Excerpt from a dataset:

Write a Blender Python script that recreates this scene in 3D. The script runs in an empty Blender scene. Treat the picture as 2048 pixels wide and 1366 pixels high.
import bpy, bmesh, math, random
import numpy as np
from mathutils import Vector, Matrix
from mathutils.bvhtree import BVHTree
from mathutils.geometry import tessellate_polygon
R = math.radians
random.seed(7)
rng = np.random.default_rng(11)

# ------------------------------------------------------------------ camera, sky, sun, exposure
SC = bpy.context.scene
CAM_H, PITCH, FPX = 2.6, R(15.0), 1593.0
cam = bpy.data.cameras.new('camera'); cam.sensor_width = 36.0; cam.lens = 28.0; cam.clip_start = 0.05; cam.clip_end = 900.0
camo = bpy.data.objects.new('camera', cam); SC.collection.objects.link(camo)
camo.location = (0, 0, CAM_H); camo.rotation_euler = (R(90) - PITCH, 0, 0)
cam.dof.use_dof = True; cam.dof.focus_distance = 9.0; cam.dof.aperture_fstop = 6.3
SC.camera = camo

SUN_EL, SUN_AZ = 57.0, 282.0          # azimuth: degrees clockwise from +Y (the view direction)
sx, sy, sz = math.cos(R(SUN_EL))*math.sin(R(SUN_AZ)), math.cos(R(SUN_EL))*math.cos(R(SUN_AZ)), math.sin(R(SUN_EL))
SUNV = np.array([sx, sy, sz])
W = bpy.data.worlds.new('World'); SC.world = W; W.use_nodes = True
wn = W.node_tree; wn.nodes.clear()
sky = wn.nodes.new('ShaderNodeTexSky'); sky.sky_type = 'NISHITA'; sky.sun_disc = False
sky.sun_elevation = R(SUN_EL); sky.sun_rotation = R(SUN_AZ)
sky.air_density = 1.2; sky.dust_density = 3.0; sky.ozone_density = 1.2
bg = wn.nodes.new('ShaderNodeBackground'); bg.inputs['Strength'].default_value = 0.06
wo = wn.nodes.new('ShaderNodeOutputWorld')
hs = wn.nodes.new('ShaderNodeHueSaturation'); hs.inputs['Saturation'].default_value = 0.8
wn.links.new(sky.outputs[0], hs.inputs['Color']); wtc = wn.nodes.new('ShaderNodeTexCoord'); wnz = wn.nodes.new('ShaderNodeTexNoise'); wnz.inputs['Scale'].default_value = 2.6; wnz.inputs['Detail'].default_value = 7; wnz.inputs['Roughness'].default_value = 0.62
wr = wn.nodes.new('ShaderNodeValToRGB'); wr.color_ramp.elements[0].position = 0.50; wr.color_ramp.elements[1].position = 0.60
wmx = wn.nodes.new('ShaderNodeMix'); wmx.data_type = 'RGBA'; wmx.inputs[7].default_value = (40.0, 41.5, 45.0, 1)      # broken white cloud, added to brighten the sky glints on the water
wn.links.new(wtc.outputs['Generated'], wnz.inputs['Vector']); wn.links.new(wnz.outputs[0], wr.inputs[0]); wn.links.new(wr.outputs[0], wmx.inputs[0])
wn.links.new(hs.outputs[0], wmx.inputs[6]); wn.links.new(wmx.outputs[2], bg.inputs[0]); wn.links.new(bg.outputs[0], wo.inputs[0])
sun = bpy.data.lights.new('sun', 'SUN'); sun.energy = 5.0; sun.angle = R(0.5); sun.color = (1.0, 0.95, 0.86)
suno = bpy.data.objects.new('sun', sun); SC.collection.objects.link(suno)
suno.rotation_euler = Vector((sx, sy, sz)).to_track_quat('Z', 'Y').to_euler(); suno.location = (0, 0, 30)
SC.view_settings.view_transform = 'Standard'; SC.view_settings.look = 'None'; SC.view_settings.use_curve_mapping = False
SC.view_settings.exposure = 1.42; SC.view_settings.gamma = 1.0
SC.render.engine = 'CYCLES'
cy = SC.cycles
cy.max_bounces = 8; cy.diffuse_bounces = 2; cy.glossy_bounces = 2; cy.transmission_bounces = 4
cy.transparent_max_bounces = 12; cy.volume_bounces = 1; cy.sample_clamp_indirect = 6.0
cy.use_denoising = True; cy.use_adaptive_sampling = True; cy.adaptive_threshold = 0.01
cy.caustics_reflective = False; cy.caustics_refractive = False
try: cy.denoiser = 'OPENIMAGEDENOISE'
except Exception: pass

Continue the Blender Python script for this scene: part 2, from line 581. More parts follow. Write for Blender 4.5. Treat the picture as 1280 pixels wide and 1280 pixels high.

Exercise task: Restate the listing exactly, starting at its first line and ending at the line where "rng = np.random.default_rng(11)" occurs; include both and no other lines.

The solution:
Write a Blender Python script that recreates this scene in 3D. The script runs in an empty Blender scene. Treat the picture as 2048 pixels wide and 1366 pixels high.
import bpy, bmesh, math, random
import numpy as np
from mathutils import Vector, Matrix
from mathutils.bvhtree import BVHTree
from mathutils.geometry import tessellate_polygon
R = math.radians
random.seed(7)
rng = np.random.default_rng(11)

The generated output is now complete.